Your goal: Lines that hold the word "This" should be located and copied.

Collected data:

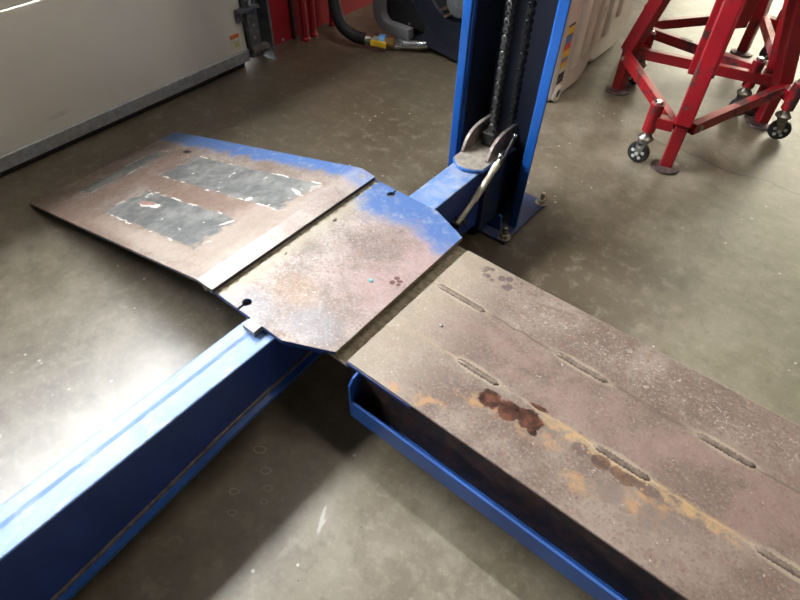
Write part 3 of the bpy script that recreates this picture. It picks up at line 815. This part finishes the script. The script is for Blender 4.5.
# ------------------------------------------------------------------ white plastic containers behind the post
def shell(name, y0, y1, xf, z1, rr, mat, parent, back=.22, r0=.05):
    """moulded body: rounded lower corners, fluted front facing +x"""
    poly = []
    for c, a0 in (((y0 + r0, r0), PI), ((y1 - rr, rr), 1.5 * PI)):
        r = r0 if a0 == PI else rr
        for k in range(9): t = a0 + (PI / 2) * k / 8; poly.append((c[0] + r * math.cos(t), max(.0, c[1] + r * math.sin(t))))
    poly += [(y1, z1 - .04), (y1 - .04, z1), (y0 + .04, z1), (y0, z1 - .04)]
    b = BM(); prism(b, poly, 'x', xf - back, xf)
    return make(name, b, mat, parent, bevel=.022, seg=4)
ct = thing('plastic_container', 'white molded plastic container with striped color label beside the blue post', 'container', (-1.3, 2.7, 0), 'white plastic containers behind the post')
shell('body', 2.515, 2.93, -1.075, .82, .14, m_plast, ct)
for y, w in ((2.70, .040), (2.80, .035), (2.885, .022)):
    b = BM(); box(b, -1.10, -1.058, y - w, y + w, .10 + (y - 2.6) * .25, .78); make('rib', b, m_plast, ct, bevel=.016, seg=3)
b = BM(); lathe(b, (-1.095, 2.575, .040), (1, 0, 0), [(.040, 0), (.040, .028), (.034, .034), (.024, .034), (.022, .020)], 24); wl = make('corner_wheel', b, m_plast, ct, smooth=True)
b = BM(); lathe(b, (-1.073, 2.575, .040), (1, 0, 0), [(.020, 0), (.020, .008), (.010, .010)], 20); make('wheel_hub', b, plain('dark_wheel_hub', (.06, .055, .05), .5), wl, smooth=True)
XS = -1.0745
b = BM(); box(b, XS, XS + .001, 2.552, 2.618, .085, .375); lb = make('color_label', b, plain('white_label', (.6, .57, .52), .5), ct)
lb['label'] = 'striped red, yellow and blue label'
z = .372
for nm, c, h in (('black', (.02, .02, .02), .012), ('yellow', (.72, .50, .03), .036), ('black', (.02, .02, .02), .006), ('blue', (.06, .17, .45), .034), ('red', (.60, .05, .04), .032), ('yellow', (.72, .50, .03), .036), ('blue', (.10, .20, .42), .016), ('orange', (.65, .18, .03), .012), ('yellow', (.70, .50, .05), .022)):
    b = BM(); box(b, XS + .001, XS + .0016, 2.553, 2.617, z - h, z); make(nm + '_stripe', b, plain('label_' + nm, c, .5, var=.05), lb); z -= h
b = BM(); box(b, XS + .001, XS + .0016, 2.553, 2.617, .088, .142); bk = make('black_panel', b, plain('label_black_panel', (.02, .025, .015), .5), lb)
b = BM()
for (ya, yb_, za, zb) in ((2.565, 2.585, .108, .118), (2.589, 2.60, .108, .118), (2.57, 2.60, .122, .126)): box(b, XS + .0016, XS + .002, ya, yb_, za, zb)

for f in (0,):
    me_ = b; b.free()
c2 = thing('plastic_container', 'mud-streaked white plastic container between the labelled one and the red stands', 'container', (-1.35, 3.2, 0), 'white plastic containers behind the post')
shell('body', 2.975, 3.50, -1.115, .82, .19, m_plast2, c2, r0=.13)
for y, w in ((3.02, .035), (3.14, .045), (3.27, .035), (3.36, .03)):
    b = BM(); box(b, -1.14, -1.096, y - w, y + w, .13 + max(0, y - 3.2) * .9, .78); make('rib', b, m_plast2, c2, bevel=.018, seg=3)

# ------------------------------------------------------------------ air compressor and hose
cp = thing('air_compressor', 'dark navy compressor with round fan housing behind the left edge of the post', 'compressor', (-1.85, 2.9, 0))
b = BM(); box(b, -2.15, -1.42, 2.62, 3.2, .055, .09); box(b, -2.10, -2.04, 2.64, 3.18, 0, .055); box(b, -1.49, -1.43, 2.64, 3.18, 0, .055); make('base_frame', b, m_navy, cp, bevel=.004)
b = BM(); box(b, -2.20, -1.92, 2.60, 3.15, .09, .95); bx_ = make('cabinet', b, m_black, cp, bevel=.005)
for x, zz in ((-2.17, .115), (-2.02, .085 + .03), (-2.0, .24), (-2.04, .31)):
    b = BM(); lathe(b, (x, 2.60, zz), (0, -1, 0), [(.007, 0), (.007, .003), (.003, .005)], 12); make('screw', b, m_chrome, bx_, smooth=True)
# silver strap: upright, rounded corner, foot
b = BM(); W = .075; path = [(-2.245, .95), (-2.245, .16)]
for k in range(1, 9): t = PI + PI / 2 * k / 8; path.append((-2.135 + .11 * math.cos(t), .16 - .0 + .11 * math.sin(t)))
path += [(-1.985, .05)]
inn = [(-1.985, .05 + .055), (-2.135, .105)] + [(-2.135 + .045 * math.cos(t), .16 + .055 * math.sin(t)) for t in [1.5 * PI - PI / 2 * k / 6 for k in range(1, 7)]] + [(-2.175, .95)]
prism(b, path + inn, 'y', 2.545, 2.595); make('silver_strap', b, m_silver, cp, bevel=.004)
fc = (-1.70, 2.56, .40)
b = BM(); lathe(b, fc, (0, 1, 0), [(.17, .02), (.18, 0), (.23, .012), (.29, .0), (.315, .01), (.32, .03), (.32, .14), (.30, .16), (.1, .16)], 48); fh = make('fan_housing', b, m_navy, cp, smooth=True)
b = BM(); lathe(b, (fc[0], 2.565, fc[2]), (0, 1, 0), [(.165, .0), (.165, .004)], 40); make('inlet_opening', b, m_black, fh)
b = BM(); lathe(b, (fc[0] + .05, 2.50, fc[2] - .06), (0, 1, 0), [(.05, 0), (.07, .01), (.075, .03), (.075, .06), (.06, .066)], 30); hub = make('hub', b, m_track, fh, smooth=True)
for dx, dz in ((-.055, -.115), (-.03, -.14)):
    b = BM(); beam(b, (fc[0] + dx - .03, 2.555, fc[2] + dz - .025), (fc[0] + dx + .04, 2.54, fc[2] + dz + .02), .012, .018); make('inlet_vane', b, m_chrome, fh, bevel=.003)
b = BM(); prism(b, [(-1.965, .055), (-1.70, .02), (-1.42, .02), (-1.42, .13), (-1.84, .15)], 'y', 2.57, 2.60); make('lower_guard', b, m_navy, cp, bevel=.004)

hs = thing('air_hose', 'thick black air hose ending in a ball valve with yellow handle', 'hose', (-2.2, 2.35, 0))
hp = smooth_path([(-2.40, 2.46, .72), (-2.40, 2.42, .48), (-2.38, 2.375, .27), (-2.32, 2.355, .12), (-2.24, 2.375, .062), (-2.175, 2.405, .05)], 7)
b = BM(); tube(b, hp, .033, 16); make('hose_tube', b, m_rubber, hs, smooth=True)
e0 = Vector((-2.175, 2.405, .050)); e1 = Vector((-2.05, 2.475, .045)); dv = (e1 - e0).normalized()
b = BM(); lathe(b, e0, dv, [(.026, -.01), (.028, 0), (.028, .03), (.022, .034), (.034, .045), (.034, .10), (.026, .11)], 20); vb = make('valve_body', b, m_chrome, hs, smooth=True)
sd = Vector((dv.y, -dv.x, 0))
b = BM(); beam(b, e0 + dv * .035 + sd * .040 + Vector((0, 0, .004)), e0 + dv * .125 + sd * .046 + Vector((0, 0, -.002)), .014, .034); vh = make('valve_handle', b, m_yellow, vb, bevel=.005); vh['label'] = 'yellow valve handle'
b = BM(); beam(b, e0 + dv * .06 + sd * .0475 + Vector((0, 0, .003)), e0 + dv * .098 + sd * .0495 + Vector((0, 0, .0)), .0015, .014); make('handle_print', b, m_black, vh)
b = BM(); lathe(b, e0, dv, [(.0352, .078), (.0355, .080), (.0355, .108), (.0352, .11)], 20); make('blue_band', b, m_tapeblue, vb, smooth=True)
f0 = e0 + dv * .11
b = BM(); lathe(b, f0, dv, [(.020, 0), (.020, .015), (.024, .016), (.024, .05), (.018, .052), (.018, .06)], 8); make('brass_fitting', b, m_brass, hs)
b = BM(); lathe(b, f0 + dv * .058, dv, [(.028, 0), (.030, .003), (.030, .04), (.024, .044)], 6); make('union_nut', b, m_chrome, hs)
g0 = f0 + dv * .09
b = BM(); tube(b, smooth_path([g0, g0 + dv * .05, g0 + dv * .09 + Vector((.01, .01, .004)), g0 + dv * .11 + Vector((.02, .03, .006))], 6), .021, 14); make('elbow', b, m_chrome, hs, smooth=True)

# ------------------------------------------------------------------ small loose bits
b = BM(); tube(b, smooth_path([(-1.25, -.30, .012), (-1.12, -.22, .012), (-1.02, -.045, .012), (-1.01, -.012, .012), (-1.0, -.004, .012)], 6), .010, 10)
tag(make('cable', b, m_rubber, None, smooth=True), 'end of a black cable on the floor at the left edge beside the beam', 'cable')
def chip(name, x, y, z, r, mat, label, cat, grp=None, flat=.5):
    b = BM(); bmesh.ops.create_icosphere(b, subdivisions=2, radius=r)
    for v in b.verts: v.co *= random.uniform(.75, 1.15); v.co.z *= flat
    zmin = min(v.co.z for v in b.verts)
    bmesh.ops.translate(b, verts=b.verts[:], vec=(x, y, z - zmin - .0003))
    return tag(make(name, b, mat, None), label, cat, grp)
chip('paint_flake', -.738, .809, PT, .006, plain('teal_flake', (.12, .42, .42), .5), 'small teal flake lying on the bridge plate', 'debris')
chip('gravel', -.508, .818, DT, .006, plain('grey_gravel', (.25, .23, .2), .7), 'small grey stone on the runway deck beside a weld bead', 'debris')
chip('gravel', -.995, .735, PT, .006, m_grease, 'brown crumb of dirt on the bridge plate by the ramp edge', 'debris')
chip('gravel', -.99, .93, PT, .007, m_grease, 'larger brown crumb on the bridge plate near its blue end', 'debris')

# ------------------------------------------------------------------ ceiling lamps
def lamp(x, y, label, power):
    t = thing('ceiling_light', label, 'ceiling lamp', (x, y, 4.3), 'ceiling lamps')
    b = BM(); prism(b, [(y - .12, 4.36), (y - .03, 4.42), (y + .03, 4.42), (y + .12, 4.36), (y + .11, 4.35), (y, 4.405), (y - .11, 4.35)], 'x', x - .65, x + .65); make('reflector', b, m_lampbody, t)
    b = BM(); cyl(b, (x - .02, y, 4.42), (x - .02, y, 4.6), .01); make('hanger', b, m_lampbody, t)
    b = BM(); cyl(b, (x - .6, y, 4.37), (x + .6, y, 4.37), .016, seg=10); make('tube', b, m_tube, t, smooth=True)
    L = D.lights.new('tube_light', 'AREA'); L.shape = 'RECTANGLE'; L.size = 1.2; L.size_y = .14; L.energy = power; L.color = (1, .94, .84)
    o = D.objects.new('tube_light', L); COL.objects.link(o); o.location = (x, y, 4.345)
LAMP = 17
for (x, y) in ((-.9, 1.75), (.6, 1.75), (2.1, 1.75), (-.3, 6.2), (2.1, 6.2)):
    lamp(x, y, 'tube lamp under the ceiling, out of the photo', LAMP)

# ------------------------------------------------------------------ daylight
w = D.worlds.new('sky'); SC.world = w; w.use_nodes = True
bg = w.node_tree.nodes['Background']; bg.inputs[0].default_value = (.92, .96, 1.0, 1); bg.inputs[1].default_value = 125.0
def portal(loc, rx, rz, sx, sy):
    L = D.lights.new('window_portal', 'AREA'); L.shape = 'RECTANGLE'; L.size = sx; L.size_y = sy; L.cycles.is_portal = True
    o = D.objects.new('window_portal', L); COL.objects.link(o); o.location = loc; o.rotation_euler = (rx, 0, rz)
portal((-2.60, (WY0 + DY1) / 2, 2.175), PI / 2, -PI / 2, DY1 - WY0, 1.45)
portal(((BX0 + BX1) / 2, HY1 + .05, BZ / 2), -PI / 2, 0, BX1 - BX0, BZ)

# ------------------------------------------------------------------ camera
cam = D.cameras.new('camera'); co = D.objects.new('camera', cam); COL.objects.link(co); SC.camera = co
cam.sensor_width = 36; cam.sensor_fit = 'HORIZONTAL'; cam.lens = 576 / 800 * 36; cam.clip_start = .02
R = ((0.77586316, 0.4731357, -0.41734753), (0.6307322, -0.56638083, 0.53046173), (0.01460274, -0.67480024, -0.73785594))
# columns: camera right, down, forward expressed in world axes
mat = Matrix(((R[0][0], -R[0][1], -R[0][2]), (R[1][0], -R[1][1], -R[1][2]), (R[2][0], -R[2][1], -R[2][2]))).to_4x4()
mat.translation = Vector((0, 0, 1.4392)); co.matrix_world = mat
vs = SC.view_settings; vs.view_transform = 'Standard'; vs.look = 'None'; vs.exposure = 0.22; vs.gamma = 1; vs.use_curve_mapping = False
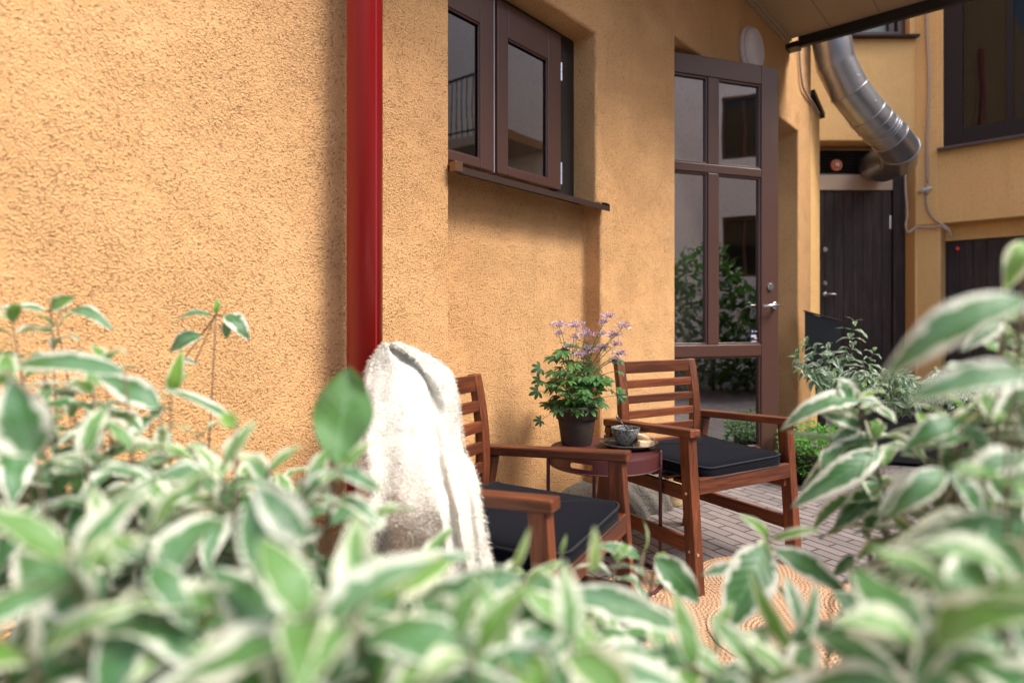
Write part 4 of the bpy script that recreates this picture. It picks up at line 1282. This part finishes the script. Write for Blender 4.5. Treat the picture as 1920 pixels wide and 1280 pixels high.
for k in range(150):
    a = random.uniform(0, 2 * math.pi); lob = 0.75 + 0.3 * math.sin(a * 3 + 1) + 0.15 * math.sin(a * 7)
    rad = 0.155 * math.sqrt(random.random()) * lob * (1.0 if k % 4 else 1.25)
    zt_ = random.uniform(0.01, 0.20 + 0.07 * math.sin(a * 2 + 0.5)) - rad * 0.25
    B = C_ + Vector((0.04 * math.cos(a) * random.random(), 0.04 * math.sin(a) * random.random(), 0))
    T = C_ + Vector((rad * math.cos(a), rad * math.sin(a), max(0.0, zt_ * 1.12)))
    sm.tube(bez(B, Vector((B.x, B.y, T.z + 0.02)) * 0.6 + T * 0.4, T, 6), 0.0012, 5)
    d = Vector((math.cos(a), math.sin(a), random.uniform(-0.5, 0.3)))
    palmate(T, d, Vector((0.25 * math.cos(a), 0.25 * math.sin(a) - 0.35, 1)), random.uniform(0.038, 0.060))
# two stray leaves seen against the wall and low on the left
for (u, v, dd, sz, n) in ((1013, 788, 2.55, 0.034, 6), (1013, 690, 2.58, 0.045, 5), (1009, 733, 2.58, 0.045, 5), (1160, 742, 2.58, 0.045, 4), (1012, 712, 2.6, 0.04, 5)):
    T = px(u, v, dd); sm.tube(bez(C_ + Vector((-0.03 if u < 1080 else 0.03, 0, 0)), (C_ + T) / 2 + Vector((0, 0, 0.03)), T, 8), 0.0011, 5)
    palmate(T, Vector((-0.8 if u < 1080 else 0.8, -0.2, -0.3)), Vector((0, -1, 0.3)), sz, n)
heads = [(1048, 610, 1), (1080, 611, 1.2), (1098, 627, 1.2), (1140, 594, 1.0), (1169, 612, 1.0), (1152, 628, 1.1), (1085, 665, 1), (1103, 655, .9), (1131, 652, .9), (1161, 663, 1), (1067, 650, .8), (1047, 625, .6), (1153, 674, .7), (1130, 605, .6), (1128, 626, .6), (1076, 632, .6), (1156, 645, .7)]
for (u, v, s) in heads:
    fm = MB()
    H_ = px(u, v, 2.6 + random.uniform(-0.05, 0.05))
    B = C_ + Vector((0.03 * (1 if u > 1090 else -1) * random.random(), 0, 0.05))
    mid_ = (B + H_) / 2 + Vector((-(H_.x - B.x) * 0.25, 0, 0.02))
    sm.tube(bez(B, mid_, H_, 10), 0.0014, 6)
    for q in range(2):
        f = random.uniform(0.55, 0.9); P = bez(B, mid_, H_, 10)[int(f * 10)]
        leaf(lm, P, P + Vector((random.choice((-1, 1)) * 0.02, random.uniform(-.01, .01), 0.012)), 0.006, ns=4, nc=3, rnd=0.5)
    for q in range(int(170 * s)):
        d = Vector((random.gauss(0, 1), random.gauss(0, 1), random.gauss(0.45, 0.7))).normalized()
        L = random.uniform(0.006, 0.012)
        p0 = H_ + Vector((d.x, d.y, d.z * 0.6)) * random.uniform(0.003, 0.034) * s
        leaf(fm, p0, p0 + d * L * 0.95, 0.0034, (random.gauss(0, 1), random.gauss(0, 1), random.gauss(0, 1)), ns=3, nc=3, rnd=random.random())
    for q in range(6):
        d = Vector((math.cos(q), math.sin(q), -0.25)); leaf(lm, H_, H_ + d * 0.02 * s, 0.006, ns=3, nc=3)
    fm.build('flower_head', M['flower'], plant)
lm.build('foliage', M['leaf_pot'], plant, smooth=True)
sm.build('stem', M['stem'], plant, smooth=True)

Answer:
Write part 3 of the bpy script that recreates this picture. It picks up at line 815. This part finishes the script. The script is for Blender 4.5.
Write part 4 of the bpy script that recreates this picture. It picks up at line 1282. This part finishes the script. Write for Blender 4.5. Treat the picture as 1920 pixels wide and 1280 pixels high.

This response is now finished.